Chapter I.D, though, reverses this change by putting the senate's part in proceedings after the vote in the assembly. But magistrates nonetheless, for the reasons I've mentioned, still regard it as sensible and useful to get the senate's advice before putting proposals to the assembly. So we have an odd situation in which the proposal is put to the senate, and then to the assembly, and then back to the senate again. Okay, it's odd, but is there anything actually wrong with it?

I think possibly there is. You see, it is all very well to say that the first vote in the senate is merely advisory and has no effect on the process itself. Technically this is true, but in practice it is not. If, in the first meeting of the senate, the proposal is approved by a vote of 20 to 5, you can make a safe bet that, if the assembly also approves it, then the second meeting of the senate will approve the proposal by a vote of about 20 to 5. Yes, technically it is only the second vote that has any legal effect, but it is of no practical importance because the first vote has told us what the result is going to be.
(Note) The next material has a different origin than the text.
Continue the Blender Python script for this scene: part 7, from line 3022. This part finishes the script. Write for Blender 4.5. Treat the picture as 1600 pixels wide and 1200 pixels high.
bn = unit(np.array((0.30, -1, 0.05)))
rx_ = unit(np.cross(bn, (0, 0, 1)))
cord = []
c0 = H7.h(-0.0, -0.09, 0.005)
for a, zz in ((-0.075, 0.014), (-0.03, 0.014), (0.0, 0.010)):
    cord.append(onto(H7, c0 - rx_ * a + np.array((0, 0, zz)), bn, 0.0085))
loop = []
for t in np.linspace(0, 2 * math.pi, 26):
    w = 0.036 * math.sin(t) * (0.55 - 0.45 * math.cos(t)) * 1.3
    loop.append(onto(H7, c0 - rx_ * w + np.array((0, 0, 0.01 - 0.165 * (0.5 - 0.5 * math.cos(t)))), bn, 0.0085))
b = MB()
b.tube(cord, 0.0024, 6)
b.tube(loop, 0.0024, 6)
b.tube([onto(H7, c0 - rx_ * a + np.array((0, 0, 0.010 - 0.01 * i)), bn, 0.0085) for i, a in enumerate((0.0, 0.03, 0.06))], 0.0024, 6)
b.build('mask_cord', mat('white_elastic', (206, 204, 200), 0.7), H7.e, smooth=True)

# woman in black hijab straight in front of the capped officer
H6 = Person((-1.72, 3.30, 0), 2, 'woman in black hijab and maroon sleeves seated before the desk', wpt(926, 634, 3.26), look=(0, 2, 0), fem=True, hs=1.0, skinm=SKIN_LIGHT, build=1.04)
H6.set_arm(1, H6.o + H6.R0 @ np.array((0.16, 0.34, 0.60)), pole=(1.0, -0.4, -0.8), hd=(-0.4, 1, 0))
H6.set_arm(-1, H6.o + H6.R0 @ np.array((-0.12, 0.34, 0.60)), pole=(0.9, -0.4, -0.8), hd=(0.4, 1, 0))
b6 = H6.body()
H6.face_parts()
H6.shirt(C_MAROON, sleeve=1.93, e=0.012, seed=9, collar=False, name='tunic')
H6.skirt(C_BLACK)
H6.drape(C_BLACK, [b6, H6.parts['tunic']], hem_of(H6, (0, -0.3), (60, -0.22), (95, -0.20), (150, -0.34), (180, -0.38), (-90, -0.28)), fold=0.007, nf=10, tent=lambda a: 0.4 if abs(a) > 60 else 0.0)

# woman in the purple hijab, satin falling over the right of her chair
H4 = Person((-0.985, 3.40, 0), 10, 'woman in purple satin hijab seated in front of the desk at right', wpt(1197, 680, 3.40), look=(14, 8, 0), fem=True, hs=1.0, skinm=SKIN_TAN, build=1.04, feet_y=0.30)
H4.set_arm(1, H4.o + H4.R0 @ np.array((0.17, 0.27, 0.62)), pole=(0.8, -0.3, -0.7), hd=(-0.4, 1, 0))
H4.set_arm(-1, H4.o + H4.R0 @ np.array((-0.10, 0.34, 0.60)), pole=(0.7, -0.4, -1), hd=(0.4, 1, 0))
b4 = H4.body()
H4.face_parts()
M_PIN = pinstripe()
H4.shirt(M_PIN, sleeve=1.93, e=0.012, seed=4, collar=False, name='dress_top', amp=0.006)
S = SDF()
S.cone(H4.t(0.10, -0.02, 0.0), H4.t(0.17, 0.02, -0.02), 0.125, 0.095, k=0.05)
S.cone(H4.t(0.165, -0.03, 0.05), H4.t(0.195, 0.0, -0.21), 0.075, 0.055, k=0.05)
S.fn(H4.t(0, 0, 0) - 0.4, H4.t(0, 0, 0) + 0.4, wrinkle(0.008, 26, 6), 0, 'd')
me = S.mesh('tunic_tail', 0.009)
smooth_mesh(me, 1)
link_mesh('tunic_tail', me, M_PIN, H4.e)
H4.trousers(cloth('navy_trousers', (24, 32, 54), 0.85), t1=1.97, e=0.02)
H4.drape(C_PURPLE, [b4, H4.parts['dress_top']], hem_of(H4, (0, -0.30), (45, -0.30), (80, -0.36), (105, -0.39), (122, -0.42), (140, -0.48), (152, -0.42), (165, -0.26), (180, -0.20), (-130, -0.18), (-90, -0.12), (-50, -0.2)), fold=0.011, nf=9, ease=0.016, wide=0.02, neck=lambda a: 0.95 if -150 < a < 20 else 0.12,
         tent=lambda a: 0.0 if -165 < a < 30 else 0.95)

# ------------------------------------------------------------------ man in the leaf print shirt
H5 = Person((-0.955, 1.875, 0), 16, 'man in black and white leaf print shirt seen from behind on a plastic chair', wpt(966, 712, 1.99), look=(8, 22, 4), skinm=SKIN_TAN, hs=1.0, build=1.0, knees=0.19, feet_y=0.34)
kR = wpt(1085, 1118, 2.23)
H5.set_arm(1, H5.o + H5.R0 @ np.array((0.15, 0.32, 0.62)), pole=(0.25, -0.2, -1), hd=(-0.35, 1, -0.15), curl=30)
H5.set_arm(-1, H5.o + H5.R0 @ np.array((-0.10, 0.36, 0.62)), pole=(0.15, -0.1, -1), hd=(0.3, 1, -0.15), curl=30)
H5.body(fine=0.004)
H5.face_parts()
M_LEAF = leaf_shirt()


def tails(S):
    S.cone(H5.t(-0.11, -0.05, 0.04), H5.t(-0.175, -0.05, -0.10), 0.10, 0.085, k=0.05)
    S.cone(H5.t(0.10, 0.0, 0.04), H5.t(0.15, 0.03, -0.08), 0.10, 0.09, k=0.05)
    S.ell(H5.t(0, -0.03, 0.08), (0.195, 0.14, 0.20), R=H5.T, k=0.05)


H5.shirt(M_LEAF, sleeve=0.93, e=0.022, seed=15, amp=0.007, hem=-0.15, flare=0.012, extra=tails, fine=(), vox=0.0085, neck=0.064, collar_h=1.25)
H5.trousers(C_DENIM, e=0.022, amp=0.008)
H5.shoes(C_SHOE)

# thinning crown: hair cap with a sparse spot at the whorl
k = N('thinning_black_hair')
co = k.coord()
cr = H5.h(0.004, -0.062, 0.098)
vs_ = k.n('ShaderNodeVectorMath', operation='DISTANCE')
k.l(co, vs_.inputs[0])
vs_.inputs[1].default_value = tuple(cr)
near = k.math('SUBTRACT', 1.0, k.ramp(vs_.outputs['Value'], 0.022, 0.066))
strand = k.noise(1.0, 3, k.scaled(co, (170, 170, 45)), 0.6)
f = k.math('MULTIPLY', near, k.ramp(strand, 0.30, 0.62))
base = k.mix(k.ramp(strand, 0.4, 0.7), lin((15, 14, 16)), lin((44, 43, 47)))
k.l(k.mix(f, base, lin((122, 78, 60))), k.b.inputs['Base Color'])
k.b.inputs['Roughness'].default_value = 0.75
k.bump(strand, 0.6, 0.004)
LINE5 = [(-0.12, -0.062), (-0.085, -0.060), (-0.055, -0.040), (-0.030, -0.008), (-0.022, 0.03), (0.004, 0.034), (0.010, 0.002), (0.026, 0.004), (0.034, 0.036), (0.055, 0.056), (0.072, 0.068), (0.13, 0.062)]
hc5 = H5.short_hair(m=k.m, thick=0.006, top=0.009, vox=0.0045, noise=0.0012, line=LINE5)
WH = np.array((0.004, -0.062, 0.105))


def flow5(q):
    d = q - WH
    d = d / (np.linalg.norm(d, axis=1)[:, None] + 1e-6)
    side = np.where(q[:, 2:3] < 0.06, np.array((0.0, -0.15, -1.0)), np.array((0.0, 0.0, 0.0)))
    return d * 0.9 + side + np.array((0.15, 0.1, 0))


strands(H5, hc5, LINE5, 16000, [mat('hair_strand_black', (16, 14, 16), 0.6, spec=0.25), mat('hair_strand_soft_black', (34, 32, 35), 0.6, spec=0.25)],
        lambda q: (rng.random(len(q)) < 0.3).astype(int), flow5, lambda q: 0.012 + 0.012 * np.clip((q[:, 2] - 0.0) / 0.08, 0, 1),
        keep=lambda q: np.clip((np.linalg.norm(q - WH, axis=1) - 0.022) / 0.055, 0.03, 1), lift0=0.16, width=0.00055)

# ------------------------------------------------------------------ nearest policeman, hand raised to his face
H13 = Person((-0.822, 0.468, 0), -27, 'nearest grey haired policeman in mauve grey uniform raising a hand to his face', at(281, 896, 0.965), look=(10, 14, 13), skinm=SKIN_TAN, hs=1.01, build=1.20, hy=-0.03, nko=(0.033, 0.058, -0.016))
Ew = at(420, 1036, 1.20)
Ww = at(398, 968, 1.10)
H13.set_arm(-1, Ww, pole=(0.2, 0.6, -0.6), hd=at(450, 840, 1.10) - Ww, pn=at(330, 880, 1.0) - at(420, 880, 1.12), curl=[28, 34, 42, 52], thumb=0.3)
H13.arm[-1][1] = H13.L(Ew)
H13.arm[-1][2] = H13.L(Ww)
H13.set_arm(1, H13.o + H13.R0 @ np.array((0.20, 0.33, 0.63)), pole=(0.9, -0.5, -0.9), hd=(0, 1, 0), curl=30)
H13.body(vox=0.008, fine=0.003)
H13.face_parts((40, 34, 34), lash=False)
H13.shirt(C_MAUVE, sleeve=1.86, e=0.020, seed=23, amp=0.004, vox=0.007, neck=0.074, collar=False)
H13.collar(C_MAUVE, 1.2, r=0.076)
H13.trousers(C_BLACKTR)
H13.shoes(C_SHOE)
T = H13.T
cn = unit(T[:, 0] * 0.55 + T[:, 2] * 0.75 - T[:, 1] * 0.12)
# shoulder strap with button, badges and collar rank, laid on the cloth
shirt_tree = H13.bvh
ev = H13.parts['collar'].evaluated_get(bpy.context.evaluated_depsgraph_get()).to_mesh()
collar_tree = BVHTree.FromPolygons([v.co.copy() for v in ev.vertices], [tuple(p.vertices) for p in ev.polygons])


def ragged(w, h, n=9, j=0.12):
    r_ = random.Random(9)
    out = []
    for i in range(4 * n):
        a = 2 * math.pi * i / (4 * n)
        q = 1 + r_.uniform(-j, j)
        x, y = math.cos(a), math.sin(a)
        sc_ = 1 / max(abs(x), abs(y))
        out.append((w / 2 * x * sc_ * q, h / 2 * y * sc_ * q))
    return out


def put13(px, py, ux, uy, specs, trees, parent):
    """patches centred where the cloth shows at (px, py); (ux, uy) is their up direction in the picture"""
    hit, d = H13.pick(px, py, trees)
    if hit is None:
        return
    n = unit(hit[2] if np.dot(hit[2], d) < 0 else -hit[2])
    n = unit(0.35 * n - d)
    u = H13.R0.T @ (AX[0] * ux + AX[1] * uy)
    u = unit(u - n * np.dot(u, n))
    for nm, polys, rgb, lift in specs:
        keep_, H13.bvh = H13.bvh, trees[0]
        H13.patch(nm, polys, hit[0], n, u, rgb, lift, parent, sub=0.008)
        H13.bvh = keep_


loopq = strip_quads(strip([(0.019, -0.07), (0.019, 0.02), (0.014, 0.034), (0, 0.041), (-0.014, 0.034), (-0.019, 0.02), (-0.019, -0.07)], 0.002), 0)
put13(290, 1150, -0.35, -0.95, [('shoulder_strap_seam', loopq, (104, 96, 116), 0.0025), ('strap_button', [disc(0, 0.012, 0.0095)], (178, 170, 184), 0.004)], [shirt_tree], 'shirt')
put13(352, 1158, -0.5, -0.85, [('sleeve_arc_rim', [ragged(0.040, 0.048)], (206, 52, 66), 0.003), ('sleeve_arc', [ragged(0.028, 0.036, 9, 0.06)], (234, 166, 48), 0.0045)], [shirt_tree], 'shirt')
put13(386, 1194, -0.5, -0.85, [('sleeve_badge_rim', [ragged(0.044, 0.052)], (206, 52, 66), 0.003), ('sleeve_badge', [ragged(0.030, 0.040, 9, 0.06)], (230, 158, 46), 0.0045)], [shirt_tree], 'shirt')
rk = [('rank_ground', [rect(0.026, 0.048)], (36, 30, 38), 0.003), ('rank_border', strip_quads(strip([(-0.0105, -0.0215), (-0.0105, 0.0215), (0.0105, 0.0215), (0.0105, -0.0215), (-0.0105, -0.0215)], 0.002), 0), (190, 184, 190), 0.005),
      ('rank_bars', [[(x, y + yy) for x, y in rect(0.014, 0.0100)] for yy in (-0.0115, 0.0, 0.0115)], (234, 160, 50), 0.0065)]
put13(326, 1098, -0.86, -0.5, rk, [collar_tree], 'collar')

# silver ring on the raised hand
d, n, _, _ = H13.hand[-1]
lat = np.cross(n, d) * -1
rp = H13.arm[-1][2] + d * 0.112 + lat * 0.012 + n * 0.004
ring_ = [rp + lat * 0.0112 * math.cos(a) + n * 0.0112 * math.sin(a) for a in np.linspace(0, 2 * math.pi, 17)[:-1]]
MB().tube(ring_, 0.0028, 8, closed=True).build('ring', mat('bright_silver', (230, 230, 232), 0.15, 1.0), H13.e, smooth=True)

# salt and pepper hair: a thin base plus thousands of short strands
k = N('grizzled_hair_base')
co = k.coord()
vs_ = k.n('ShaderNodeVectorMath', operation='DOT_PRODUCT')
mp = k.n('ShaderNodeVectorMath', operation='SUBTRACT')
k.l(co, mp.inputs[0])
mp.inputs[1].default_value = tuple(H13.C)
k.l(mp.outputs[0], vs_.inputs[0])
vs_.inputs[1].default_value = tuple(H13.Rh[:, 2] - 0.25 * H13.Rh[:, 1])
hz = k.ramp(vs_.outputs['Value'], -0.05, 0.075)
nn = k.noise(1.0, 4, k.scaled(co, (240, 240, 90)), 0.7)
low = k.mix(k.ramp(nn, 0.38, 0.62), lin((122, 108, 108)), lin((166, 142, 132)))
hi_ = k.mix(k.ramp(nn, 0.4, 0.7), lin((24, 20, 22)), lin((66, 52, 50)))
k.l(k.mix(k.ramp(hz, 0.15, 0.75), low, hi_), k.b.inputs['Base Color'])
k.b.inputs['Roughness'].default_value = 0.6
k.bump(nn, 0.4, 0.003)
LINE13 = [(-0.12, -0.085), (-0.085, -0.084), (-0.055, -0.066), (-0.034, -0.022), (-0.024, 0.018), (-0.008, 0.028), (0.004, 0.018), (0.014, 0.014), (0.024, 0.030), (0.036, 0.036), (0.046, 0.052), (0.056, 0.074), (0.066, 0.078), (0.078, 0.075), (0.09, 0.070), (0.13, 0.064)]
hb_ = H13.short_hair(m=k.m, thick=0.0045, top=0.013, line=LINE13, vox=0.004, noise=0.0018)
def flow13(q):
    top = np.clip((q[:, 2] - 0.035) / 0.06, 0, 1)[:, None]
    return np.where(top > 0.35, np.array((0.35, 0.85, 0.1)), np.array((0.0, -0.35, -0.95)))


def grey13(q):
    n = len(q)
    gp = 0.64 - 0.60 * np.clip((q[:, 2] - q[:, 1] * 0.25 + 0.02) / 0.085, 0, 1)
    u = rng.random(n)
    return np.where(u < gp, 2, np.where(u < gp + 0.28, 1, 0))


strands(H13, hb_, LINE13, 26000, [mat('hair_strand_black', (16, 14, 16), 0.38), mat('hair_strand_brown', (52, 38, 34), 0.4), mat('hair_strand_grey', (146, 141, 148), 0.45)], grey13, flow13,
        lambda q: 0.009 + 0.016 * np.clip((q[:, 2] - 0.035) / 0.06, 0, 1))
So, by the time the assembly comes to vote, everyone knows how the senate is going to vote. If the senate has already voted to approve the proposal, then the vote of the assembly can still make a difference. If, however, the senate has already voted against the proposal, then there is really very little point in the assembly voting at all, because it's clear that the proposal is not going to make it into law even if the assembly approves it. Perhaps the magistrate may not bother to put it to the assembly at all.

Does that really matter? Not a great deal, but it does make a bit of a mockery of the procedure as it is on paper. If the lex constutitiva has some good reason for requiring the senate to give its approval after the assembly and not before, then the practice of having a preliminary discussion in the senate entirely negates whatever that good reason was, because the senate-meeting that really matters will always be the one before the assembly, not the one after. And if, on the other hand, it is actually better to have the senate vote beforehand, then that means the procedure in chapter I.D is imperfect and, since it is being effectively circumvented, should really be changed. Either way, it cannot possibly be sensible to have the senate vote twice on precisely the same proposal.